Kublai Khan est un empereur et, comme tout empereur, il veut tenir un monde entre ses mains : il veut savoir ce que sont les choses et ce par quoi elles sont ce qu’elles sont, trouver le principe où se loge le secret de l’Etre, le principe qui soutient toutes choses. Kublai Khan est un métaphysicien : il veut saisir l’Etre véritable (l’ontôs on) au cœur de l’existence. Mais la vérité est tout autre, poétique. On ne peut séparer la forme et la matière au gré de nos hiérarchies principielles. De la pierre au pont, du pont à l’arc, de l’arc à la pierre : la vérité de l’Etre n’est pas celle d’une ligne qu’on divise ; l’existence a la grâce d’un arc.

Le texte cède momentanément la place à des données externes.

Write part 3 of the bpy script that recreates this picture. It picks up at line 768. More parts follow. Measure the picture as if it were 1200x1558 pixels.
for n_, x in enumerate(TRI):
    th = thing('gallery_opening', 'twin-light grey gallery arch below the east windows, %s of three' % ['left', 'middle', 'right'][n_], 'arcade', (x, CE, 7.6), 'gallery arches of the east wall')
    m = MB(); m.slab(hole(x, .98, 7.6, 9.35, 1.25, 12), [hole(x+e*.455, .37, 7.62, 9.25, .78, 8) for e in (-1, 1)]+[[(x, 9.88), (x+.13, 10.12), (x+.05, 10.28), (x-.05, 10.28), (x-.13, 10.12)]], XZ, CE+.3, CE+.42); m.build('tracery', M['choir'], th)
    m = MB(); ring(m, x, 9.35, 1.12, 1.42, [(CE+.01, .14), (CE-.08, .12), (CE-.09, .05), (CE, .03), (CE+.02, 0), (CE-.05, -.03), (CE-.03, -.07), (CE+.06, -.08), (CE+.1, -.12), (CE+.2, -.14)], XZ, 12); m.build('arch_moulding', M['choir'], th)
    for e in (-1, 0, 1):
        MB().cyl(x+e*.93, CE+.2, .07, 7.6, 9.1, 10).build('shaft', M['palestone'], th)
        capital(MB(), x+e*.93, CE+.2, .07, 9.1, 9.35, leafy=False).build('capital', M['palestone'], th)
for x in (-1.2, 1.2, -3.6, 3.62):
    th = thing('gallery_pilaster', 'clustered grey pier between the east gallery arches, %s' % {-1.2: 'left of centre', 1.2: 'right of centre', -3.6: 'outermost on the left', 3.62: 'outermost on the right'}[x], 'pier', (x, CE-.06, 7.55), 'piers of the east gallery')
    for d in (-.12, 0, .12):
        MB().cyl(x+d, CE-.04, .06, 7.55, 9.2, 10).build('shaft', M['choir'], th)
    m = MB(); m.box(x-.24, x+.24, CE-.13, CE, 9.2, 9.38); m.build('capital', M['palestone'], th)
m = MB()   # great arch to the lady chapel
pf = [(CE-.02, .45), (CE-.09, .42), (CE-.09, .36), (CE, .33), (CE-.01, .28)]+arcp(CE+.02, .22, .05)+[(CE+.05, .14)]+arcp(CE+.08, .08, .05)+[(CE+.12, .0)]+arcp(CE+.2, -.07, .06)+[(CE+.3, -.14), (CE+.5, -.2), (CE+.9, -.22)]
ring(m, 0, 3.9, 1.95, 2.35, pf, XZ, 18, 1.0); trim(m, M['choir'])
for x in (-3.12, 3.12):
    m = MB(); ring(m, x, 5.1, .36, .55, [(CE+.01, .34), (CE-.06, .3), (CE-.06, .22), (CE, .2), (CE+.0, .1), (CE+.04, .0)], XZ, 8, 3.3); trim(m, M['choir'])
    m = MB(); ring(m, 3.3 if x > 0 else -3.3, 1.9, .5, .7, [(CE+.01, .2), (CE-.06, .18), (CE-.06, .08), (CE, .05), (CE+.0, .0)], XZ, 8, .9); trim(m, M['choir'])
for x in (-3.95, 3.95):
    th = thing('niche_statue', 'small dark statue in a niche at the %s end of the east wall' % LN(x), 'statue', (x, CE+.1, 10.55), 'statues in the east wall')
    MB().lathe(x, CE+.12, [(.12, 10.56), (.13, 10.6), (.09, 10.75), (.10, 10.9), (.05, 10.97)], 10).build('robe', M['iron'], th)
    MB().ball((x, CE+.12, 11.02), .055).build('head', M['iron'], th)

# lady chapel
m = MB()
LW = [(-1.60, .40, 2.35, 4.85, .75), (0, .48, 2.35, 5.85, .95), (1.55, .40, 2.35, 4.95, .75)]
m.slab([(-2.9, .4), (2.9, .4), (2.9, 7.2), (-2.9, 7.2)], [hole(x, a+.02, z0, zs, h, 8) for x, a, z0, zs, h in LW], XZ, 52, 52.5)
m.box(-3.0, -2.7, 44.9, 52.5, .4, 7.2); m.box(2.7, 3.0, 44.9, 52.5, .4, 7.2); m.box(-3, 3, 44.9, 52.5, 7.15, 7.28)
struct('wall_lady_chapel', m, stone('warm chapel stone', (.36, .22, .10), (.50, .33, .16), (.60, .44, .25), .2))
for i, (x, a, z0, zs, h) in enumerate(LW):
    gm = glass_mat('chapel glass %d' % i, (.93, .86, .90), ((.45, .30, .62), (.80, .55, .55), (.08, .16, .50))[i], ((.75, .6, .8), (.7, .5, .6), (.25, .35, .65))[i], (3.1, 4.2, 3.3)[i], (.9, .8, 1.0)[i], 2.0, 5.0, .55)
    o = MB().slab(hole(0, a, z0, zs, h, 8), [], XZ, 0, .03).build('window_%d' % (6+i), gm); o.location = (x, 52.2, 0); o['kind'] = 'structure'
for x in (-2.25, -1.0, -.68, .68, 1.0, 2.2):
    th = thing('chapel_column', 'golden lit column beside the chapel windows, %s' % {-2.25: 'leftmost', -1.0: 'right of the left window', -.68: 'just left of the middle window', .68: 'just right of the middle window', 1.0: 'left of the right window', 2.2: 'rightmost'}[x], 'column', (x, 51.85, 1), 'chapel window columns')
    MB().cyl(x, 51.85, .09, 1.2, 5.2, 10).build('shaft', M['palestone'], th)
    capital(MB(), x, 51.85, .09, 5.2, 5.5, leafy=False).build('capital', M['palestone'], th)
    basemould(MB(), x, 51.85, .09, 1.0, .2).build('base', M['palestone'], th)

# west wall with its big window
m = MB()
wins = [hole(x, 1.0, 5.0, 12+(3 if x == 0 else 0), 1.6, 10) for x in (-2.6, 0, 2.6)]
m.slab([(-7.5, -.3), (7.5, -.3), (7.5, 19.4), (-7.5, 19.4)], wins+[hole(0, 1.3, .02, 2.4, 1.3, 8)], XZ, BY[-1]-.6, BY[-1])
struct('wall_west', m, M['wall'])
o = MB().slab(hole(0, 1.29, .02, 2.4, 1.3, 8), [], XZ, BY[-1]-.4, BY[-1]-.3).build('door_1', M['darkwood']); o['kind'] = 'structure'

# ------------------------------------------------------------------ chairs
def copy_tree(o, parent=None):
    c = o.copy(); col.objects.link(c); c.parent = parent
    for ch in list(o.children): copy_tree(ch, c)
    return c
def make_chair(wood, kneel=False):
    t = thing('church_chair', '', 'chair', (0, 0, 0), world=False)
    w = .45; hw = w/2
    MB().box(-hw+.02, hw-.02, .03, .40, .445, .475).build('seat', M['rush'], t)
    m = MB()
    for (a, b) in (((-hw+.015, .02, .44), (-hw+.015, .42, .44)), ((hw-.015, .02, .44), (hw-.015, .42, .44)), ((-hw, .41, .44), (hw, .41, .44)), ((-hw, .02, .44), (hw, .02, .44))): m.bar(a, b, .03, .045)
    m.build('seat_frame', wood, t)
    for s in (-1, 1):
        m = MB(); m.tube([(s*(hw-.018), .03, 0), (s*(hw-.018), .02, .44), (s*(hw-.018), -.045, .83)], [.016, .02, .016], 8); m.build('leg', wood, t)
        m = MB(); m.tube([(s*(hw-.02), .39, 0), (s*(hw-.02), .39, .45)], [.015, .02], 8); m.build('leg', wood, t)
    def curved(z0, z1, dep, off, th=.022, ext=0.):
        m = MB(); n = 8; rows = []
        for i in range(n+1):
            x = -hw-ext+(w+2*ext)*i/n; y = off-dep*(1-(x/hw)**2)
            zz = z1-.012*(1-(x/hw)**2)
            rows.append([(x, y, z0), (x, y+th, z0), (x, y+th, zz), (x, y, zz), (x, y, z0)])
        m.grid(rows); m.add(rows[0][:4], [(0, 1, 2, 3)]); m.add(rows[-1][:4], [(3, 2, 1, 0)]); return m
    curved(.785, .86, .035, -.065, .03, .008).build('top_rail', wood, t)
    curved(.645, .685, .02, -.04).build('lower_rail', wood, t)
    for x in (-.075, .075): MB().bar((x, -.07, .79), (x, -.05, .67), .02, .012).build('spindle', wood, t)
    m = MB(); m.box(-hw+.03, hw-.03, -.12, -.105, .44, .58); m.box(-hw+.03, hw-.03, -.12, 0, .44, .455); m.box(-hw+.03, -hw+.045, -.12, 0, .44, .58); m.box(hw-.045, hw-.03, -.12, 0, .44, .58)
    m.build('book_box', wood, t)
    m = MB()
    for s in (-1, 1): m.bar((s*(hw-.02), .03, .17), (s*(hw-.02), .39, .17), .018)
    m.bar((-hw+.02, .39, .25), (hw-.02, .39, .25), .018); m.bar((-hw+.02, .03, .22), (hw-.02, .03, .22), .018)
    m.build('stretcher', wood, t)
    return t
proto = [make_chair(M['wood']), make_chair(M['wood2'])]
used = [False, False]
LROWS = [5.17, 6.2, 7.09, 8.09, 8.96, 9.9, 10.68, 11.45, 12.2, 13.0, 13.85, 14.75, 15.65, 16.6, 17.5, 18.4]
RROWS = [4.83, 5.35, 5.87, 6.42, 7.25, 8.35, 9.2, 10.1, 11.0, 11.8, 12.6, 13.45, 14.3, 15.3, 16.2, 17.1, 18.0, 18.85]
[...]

Ni essence, ni cause première ; l’arc est de pierre, la pierre est pierre de l’arc, et la poésie rejoint la poésie, le cercle de l’Etre parménidien. « Où que je commence, cela m’est indifférent, car je retournerai à ce point à nouveau » (Fragment V) : vérité poétique, vérité sensible dont seule peut s’élever « le déploiement réunifié du monde en son évidente vraisemblance » (Fragment VIII).

 

 

 

 

 

 

 

 

 

 

 

 

 

             

  



[1] Le réductionnisme est l’erreur qui, en science, consiste à réduire un phénomène complexe à un phénomène simple, sans voir qu’une telle réduction ne peut venir à bout de la complexité du phénomène.